William Daley, the former White House chief of staff, has just dropped out of the running for governor of Illinois. You’re forgiven if his campaign hadn’t even registered on your radar screen yet—his candidacy, against incumbent Governor Pat Quinn, lasted all of seven weeks.
Daley is the latest data point suggesting that progressive elements within the Democratic party are ascendant—and that they can claim electoral victims who even appear to be in the tank for liberal bogeymen. What doomed Daley so quickly, even though his opponent Quinn polls so poorly, were the attacks Quinn was launching with considerable gusto against Daley’s ties to big banking. Before public servant-hood, Daley had served as a Midwest chairman of JP Morgan & Chase Co.; he still sits on the board of companies like Boeing. Quinn’s opening was clear—tar Daley as consummate Wall Streeter—and that’s exactly what he did, calling Daley a “millionaire banker [who] helped drive the American economy into a ditch and created the Great Recession.” And: "We don't particularly need advice from people who created the mess in the first place."
Daley is not the only recent casualty of a prevailing liberal mentality. Earlier this month there was Christine Quinn, the mayoral hopeful who lost out to Bill de Blasio. The best explanation for her loss appears to be that he successfully claimed the progressive mantle at the expense—fairly or not—of her doing so. Daley is not even the first Democrat to watch his political future become repossessed on account of his ties to big banks. This weekend, Larry Summers read the tea leaves of Obama’s inability to find Democratic support for his Syria resolution and decided that in a fight over his expected nomination to Fed Chair, he would be the loser. Summers being the architect of some of the 1990s policies that coddled big banks, and lately, a consultant for outfits like Citigroup, it was another coup for liberals.

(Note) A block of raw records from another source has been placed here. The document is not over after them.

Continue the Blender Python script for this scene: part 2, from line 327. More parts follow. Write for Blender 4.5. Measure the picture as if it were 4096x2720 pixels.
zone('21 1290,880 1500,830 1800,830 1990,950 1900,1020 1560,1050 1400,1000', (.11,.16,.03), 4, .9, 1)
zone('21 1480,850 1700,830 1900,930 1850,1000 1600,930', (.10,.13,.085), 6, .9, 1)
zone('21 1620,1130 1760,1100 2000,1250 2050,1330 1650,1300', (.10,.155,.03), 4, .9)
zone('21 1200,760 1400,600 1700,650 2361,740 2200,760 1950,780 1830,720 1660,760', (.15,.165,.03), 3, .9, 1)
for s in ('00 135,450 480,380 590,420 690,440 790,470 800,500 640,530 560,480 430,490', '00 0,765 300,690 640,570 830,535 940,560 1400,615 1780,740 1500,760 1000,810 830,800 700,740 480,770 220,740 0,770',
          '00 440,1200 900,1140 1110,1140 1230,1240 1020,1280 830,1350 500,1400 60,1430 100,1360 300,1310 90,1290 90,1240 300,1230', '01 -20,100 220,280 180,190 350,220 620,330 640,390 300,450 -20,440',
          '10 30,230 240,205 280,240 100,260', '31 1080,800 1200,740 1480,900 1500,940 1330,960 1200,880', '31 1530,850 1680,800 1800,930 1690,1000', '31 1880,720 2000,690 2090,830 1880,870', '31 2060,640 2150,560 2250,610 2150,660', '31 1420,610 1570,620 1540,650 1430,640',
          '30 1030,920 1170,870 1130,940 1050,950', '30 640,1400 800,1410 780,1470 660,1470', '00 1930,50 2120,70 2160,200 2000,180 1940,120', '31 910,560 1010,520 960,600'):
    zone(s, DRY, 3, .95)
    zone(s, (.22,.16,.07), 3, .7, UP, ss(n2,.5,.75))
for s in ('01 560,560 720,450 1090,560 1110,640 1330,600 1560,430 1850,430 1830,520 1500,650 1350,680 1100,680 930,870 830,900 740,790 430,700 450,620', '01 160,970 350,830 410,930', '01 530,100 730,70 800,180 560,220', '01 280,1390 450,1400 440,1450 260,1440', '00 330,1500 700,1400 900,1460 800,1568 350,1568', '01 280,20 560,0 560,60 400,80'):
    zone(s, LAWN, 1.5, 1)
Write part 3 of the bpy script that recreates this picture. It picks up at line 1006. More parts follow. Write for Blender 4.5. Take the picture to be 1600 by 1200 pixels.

And while his dropping out doesn’t necessarily mean that Pat Quinn is the ideal liberal, Daley is the third indication that significant lines are being redrawn within the Democratic party. On Friday, I argued that the latest liberal-Obama crack-up—over Syria—is merely the endstage of yet another cycle of flirtations, reunions, and break-ups that plague liberals’ relationship with successive Democratic presidents. But that’s not to say that dynamic can’t change—and that liberals aren’t finding themselves with a little more leverage over Obama and others they perceive as centrists in the meantime.